Friday, May 13, 2011

Interactively rotate and move figures in 3D space

Although GEF3D provides full 3D capabilities for placing and rotating figures, it was not possible to interactively place figures everywhere in 3D space. GEF3D adapts moving and resizing of figures as provided by GEF, by enabling moving and resizing of figures on so called virtual planes (which are unbounded surfaces). Since surfaces are always 2D planes, this is similar to moving figures in a 2D editor (in which the surface is always the screen surface). As of revision 576 (we are still working on a nightly build system, until then you have to get GEF3D from the code repository), it is possible to interactively move figures in 3D space. In the movie below, you will see how some planes are interactively moved and placed in 3D space. The editor is part of the GEF3D examples. It consists of simple (2D GEF) editors for graphs, that is labeled nodes connected with edges. Several graphs, each one drawn on its own diagram surface, are combined into a GEF3D multi editor. You will find this example called "Multiple Graphs in Dia2D Mode Sample" in the example package (org.eclipse.gef3d.examples.graph).

This closes bug 300321 and it also demonstrates a lot of nice features of GEF3D which are not that obvious. In the following, I will highlight some interesting aspects, using some snapshots taken from the movie.

Fig. 1: Virtual Plane
Figure 1 shows how 2D figures can be moved around just like moving figures with GEF. GEF3D provides a concept called "virtual planes", that is, a figure is moved parallel to a (virtually extended) surface of a 3D figure, which usually is the surface of the diagram. This always worked for 2D  figures. (For people not that much involved in GEF3D: a 2D figure actually is an original GEF or Draw2D figure! It's code is not modified at all!)

Fig. 2: 2D breaks free!
As shown in Figure 2, 2D figures are not necessarily bound to the actual surface of a 3D figure. Instead, 2D figures are rendered as real 3D content, which does improve quality and performance (Kristian is a real 3D wizard making this possible), but also removes restrictions on how 2D content is drawn in 3D.
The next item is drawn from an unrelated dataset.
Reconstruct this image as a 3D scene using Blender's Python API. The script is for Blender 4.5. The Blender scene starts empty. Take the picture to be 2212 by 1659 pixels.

Fig. 3: Move 3D figure on virtual plane
Now, 3D figures can be moved like that as well. A 3D figure, which is not placed onto a figure with a surface, such as the digram figure itself, can then simply be moved parallel to its own surface. This is illustrated in Figure 3.

Fig. 4: Interactively rotate 3D figure
One of the most interesting features of GEF3D is the full support of rotation. In the current version, 3D figures can be interactively rotated by holding down a modifier key (command key for on OS X, alt key for Windows and Linux). Instead of moving the figure, it is then rotated around its own x- and y axis. Figure 4 shows the feedback figure, which exactly shows the rotation.
Fig. 5: Connection anchors are placed correctly
One of the trickiest things with rotations is the correct handling of connection and connection anchors. Figure 5 shows that the connection between an element of the one diagram is still correctly connected with an element of another diagram, although the first diagram is rotated. This works with all arbitrarily rotated figures. Since 2D content is rendered using OpenGL as well, we also have no problems with image quality or whatever. So, if you need fully supported rotation capabilities for a 2D editor (in which the figures are to be rotated around the z-axis), GEF3D may be interesting for you as well (all you need to do is to restrict the camera in order to emulate a 2D editor).

Fig. 6: Move along normal vector
Holding down the modifier and shift will cause the figure to be moved orthogonally to the virtual plane, that is along its own z-axis (or normal vector). This is shown in Figure 6.

Fig. 7: Resize 3D figure
This enables one to arbitrarily place 3D figures in the 3D space. It is also possible to resize 3D figures, however at the moment I only have implemented the resizing itself. Thus, only resizing along the x- and y-axis are supported (as shown in Figure 7), because only handles for x- and y-resizing are provided yet.

While modifier keys may work in some cases, it is only a temporary hack. In the long run, we have planned to add 3D handles. We are thinking about adding handles for x-, y-, and z-axis rotation, z-axis movement, and resizing the depth of a figure. This will also remove conflicts with applications using the modifier keys for different kind of actions.